Researchers have shown that ancient Egyptian iron beads held at the University College London Petrie Museum were hammered from pieces of meteorites, rather than iron ore.
The objects, which trace their origins to outer space, also predate the emergence of iron smelting by two millennia.
Carefully hammered into thin sheets before being rolled into tubes, the nine beads - which are over 5000 years-old - were originally strung into a necklace together with other exotic minerals such as gold and gemstones, revealing the high value of this exotic material in ancient times.
The team's results show that in the fourth millennium BC metalworkers had already mastered the smithing of meteoritic iron, an iron-nickel alloy much harder and more brittle than the more commonly worked copper, developing techniques that went on to define the iron age.
As a result metalworkers had already nearly two millennia of experience of working with meteoritic iron when iron smelting was introduced in the mid-second millennium BC.
Excavated in 1911, in a pre-dynastic cemetery near the village of el-Gerzeh in Lower Egypt, the beads were already completely corroded when they were discovered.
As a result, the team used X-ray methods to determine whether the beads were actually meteoric iron, and not magnetite, which can often be mistaken to be corroded iron due to similar properties.

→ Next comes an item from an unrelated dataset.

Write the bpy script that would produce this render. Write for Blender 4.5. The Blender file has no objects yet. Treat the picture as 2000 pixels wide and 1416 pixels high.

By scanning the beads with beam of neutrons and gamma-rays, the team were able to reveal the unique texture and also high concentration of nickel, cobalt, phosphorous and germanium - which is only found in trace amounts in iron derived from ore - that is characteristics of meteoric iron, without having to attempt invasive analysis which could potentially damage these rare objects.
"We are also excited to be able to see the internal structure of the beads, revealing how they were rolled and hammered into form," said Rehren.
The study was published in the Journal of Archaeological Science.